Wish I had more helpful advice Rich. You might be able to use a crossbar adapter with the Anggun and then use a standard hanging style rack (which are available for hitches as well so it will be more sturdy).
 

Rich

New Member
Checking in on rack-related issues. In a nutshell, I decided that the fenders, which would be a much-needed feature on a commuter/urban bike, weren't mission-critical for me. At home, using the bike is optional, and we don't get much rain here in the desert. On the road, it's a convenience. If it's raining I'm unlikely to go out for a recreational ride in any event. Yes, puddles after it's rained.... we'll see. So I took the fenders off the bike. They could be replaced, although getting at the attachment points isn't all that easy.

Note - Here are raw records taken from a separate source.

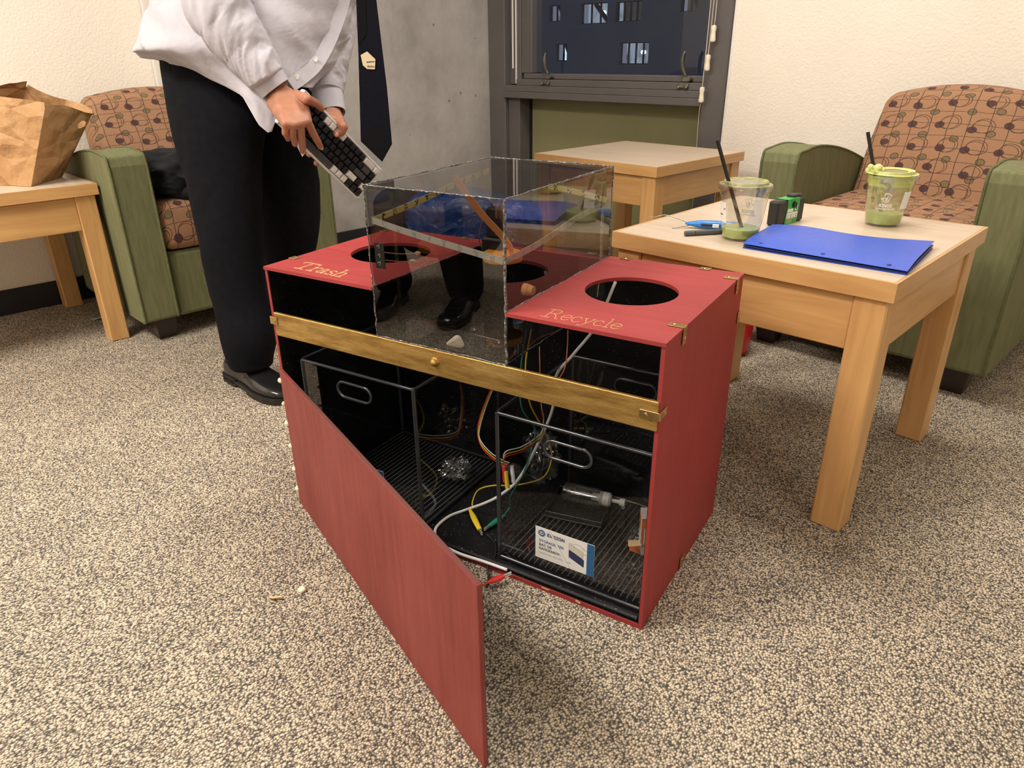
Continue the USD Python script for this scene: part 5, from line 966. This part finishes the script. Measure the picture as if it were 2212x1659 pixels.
# ---------------------------------------------------------------- second person, crouching in front of the cabinet just outside the frame; mirrored in the acrylic front
plain('navy_jacket', (.008, .03, .13), .45)
p2 = thing('person', 'person in dark clothes crouching by the cabinet, seen only mirrored in the acrylic front pane', 'person')
J2 = dict(pel=(A([-1.50, -.93, .25]), .105), che=(A([-1.47, -.78, .62]), .12), shr=(A([-1.66, -.76, .72]), .055), shl=(A([-1.28, -.76, .72]), .055), nec=(A([-1.47, -.72, .80]), .05), hea=(A([-1.46, -.67, .93]), .08), cro=(A([-1.46, -.70, .97]), .088), jaw=(A([-1.455, -.62, .88]), .045), nose=(A([-1.455, -.585, .925]), .012),
          hr=(A([-1.60, -.92, .24]), .085), hl=(A([-1.40, -.92, .24]), .085), knr=(A([-1.655, -.52, .44]), .055), knl=(A([-1.325, -.52, .44]), .055), anr=(A([-1.63, -.66, .09]), .037), anl=(A([-1.345, -.66, .09]), .037), elr=(A([-1.80, -.72, .47]), .04), ell=(A([-1.13, -.70, .50]), .04), wrr=(A([-1.84, -.56, .36]), .027), wrl=(A([-1.07, -.52, .46]), .027))
B2 = [('pel', 'che'), ('che', 'shr'), ('che', 'shl'), ('che', 'nec'), ('nec', 'hea'), ('hea', 'cro'), ('hea', 'jaw'), ('cro', 'jaw'), ('hea', 'nose'), ('pel', 'hr'), ('pel', 'hl'), ('hr', 'knr'), ('hl', 'knl'), ('knr', 'anr'), ('knl', 'anl'), ('shr', 'elr'), ('shl', 'ell'), ('elr', 'wrr'), ('ell', 'wrl')]
hands2 = []
for s, w_ in ((1, J2['wrr'][0]), (-1, J2['wrl'][0])):
    W2 = lambda x, y, z: w_ + A([s * x, y, z])
    pm = [(w_, .024), (W2(.05, .03, .0), .016), (W2(.045, .06, -.01), .012), (W2(.01, .075, -.01), .012), (W2(-.01, .06, -.005), .012)]
    fs = [[(W2(.045 - .016 * i, .066 + .004 * min(i, 2), -.01), .0105), (W2(.052 - .016 * i, .10 + .004 * min(i, 2), -.012), .009), (W2(.054 - .016 * i, .125 + .004 * min(i, 2), -.03), .0085), (W2(.052 - .015 * i, .135 + .003 * min(i, 2), -.05), .0075)] for i in range(4)] + [[(W2(.035, .02, .005), .014), (W2(.066, .05, .008), .011), (W2(.074, .08, .0), .009)]]
    hands2.append(hand(pm, fs).refine_to_length(.005))
body2 = man(m3.Manifold.batch_boolean([sphere_hull(J2, B2, 16).refine_to_length(.02)] + hands2, m3.OpType.Add)); body2.merge_vertices(); trimesh.smoothing.filter_taubin(body2, iterations=5)
obj('body', body2, 'skin', p2, smooth=True)
def grow(keys, bones, g, edge=.02): return soften(sphere_hull({k: (v[0], v[1] + g) for k, v in J2.items()}, bones, 16), edge, 5)
obj('trousers', wrinkle(grow(J2, [('pel', 'hr'), ('pel', 'hl'), ('hr', 'knr'), ('hl', 'knl'), ('knr', 'anr'), ('knl', 'anl')], .03), .006, 8, 3), 'trouser_cloth', p2, smooth=True)
obj('jacket', wrinkle(grow(J2, [('pel', 'che'), ('che', 'shr'), ('che', 'shl'), ('shr', 'elr'), ('shl', 'ell')], .036), .008, 8, 5), 'navy_jacket', p2, smooth=True)
obj('sleeve', wrinkle(grow(J2, [('elr', 'wrr')], .014), .003, 12, 5), 'navy_jacket', p2, smooth=True); obj('sleeve', wrinkle(grow(J2, [('ell', 'wrl')], .014), .003, 12, 6), 'navy_jacket', p2, smooth=True)
obj('hair', soften(m3.Manifold.sphere(.104, 28).translate([-1.46, -.715, .99]), .015, 3), 'hair', p2, smooth=True)
_pe, pe = pe, p2
shoe((-1.635, -.72), (-1.62, -.44)); shoe((-1.345, -.72), (-1.335, -.44))
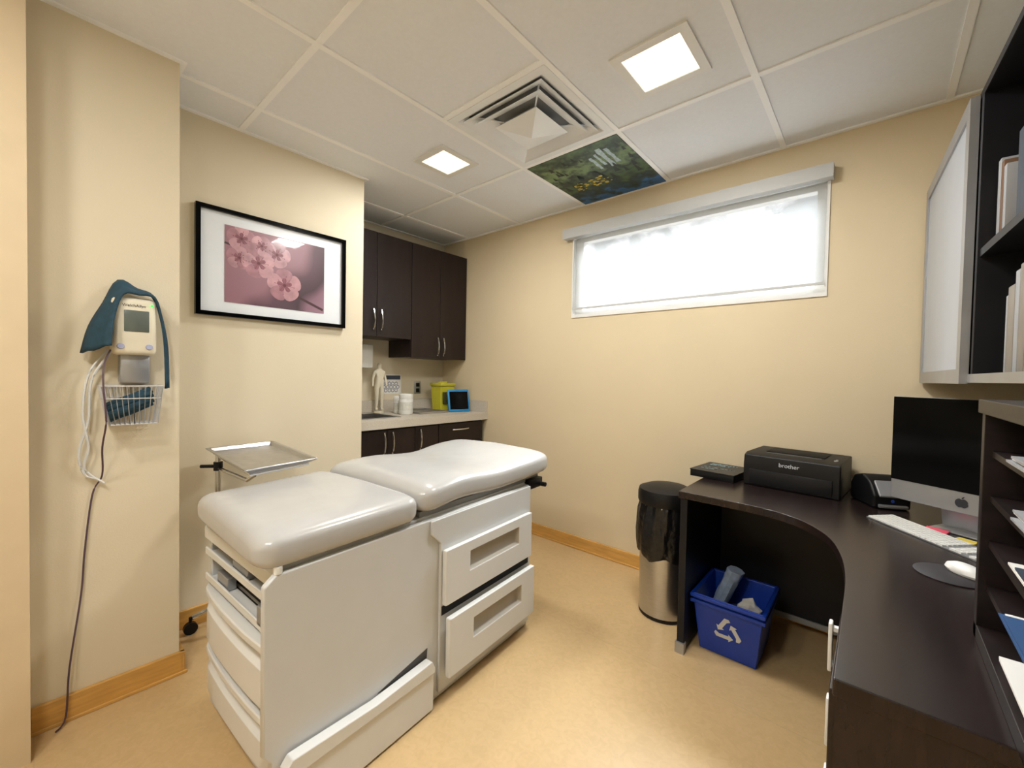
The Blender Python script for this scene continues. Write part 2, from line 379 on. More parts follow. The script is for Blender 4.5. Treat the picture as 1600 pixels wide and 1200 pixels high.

So without fenders, the choice of a rack was simpler. I settled on a rack made by 1UPUSA.com at http://www.1upusa.com/product-SDquikracksilver.html. I talked to people on an RV forum who have them, and they confirm that the thing is rugged and simple. The racks are made in the USA by a small outfit in Wisconsin. They've been very responsive to email queries, and have a 60-day return policy; they pay the shipping if you return it! They have two models, a standard model and a heavy-duty model for bikes up to 75 pounds. The heavy-duty model comes only for 2-inch receivers, which is fine with me: the adapters from 1 1/4 to 2-inch struck me as a potential weak link. The rack is scheduled for delivery after I return from a trip to San Francisco next week, and I'll let you all know how it goes when it all gets put together.

One thing about hitch-mounted racks in general: on my RV, as on many, the spare tire rides centered on the back of the beast. This means that a hitch extender is necessary to bring the attachment point out to where a bike could be mounted. These are readily available. and fortunately one was included with used the RV I bought.

And about Court's point on traveling with the bike inside. I get that, and it's one of the reasons I was initially drawn to the folding bikes. But I really preferred the size and feel of a "regular" bike. It turns out that I can get the e-Joe Anggun in the door to the RV. Not easily or gracefully, but it can be done. Then, of course, it takes up a lot of space, would have to be secured for travel, etc. But if I needed to, I could get it inside out of there weather or for storage if I were to leave the RV and bike unattended for a lengthy side trip.

We'll see. I'm reasonably confident in the choices I've made so far, and there's always that 60-day return period if I need it.

Thanks to you all for helpful advice and information!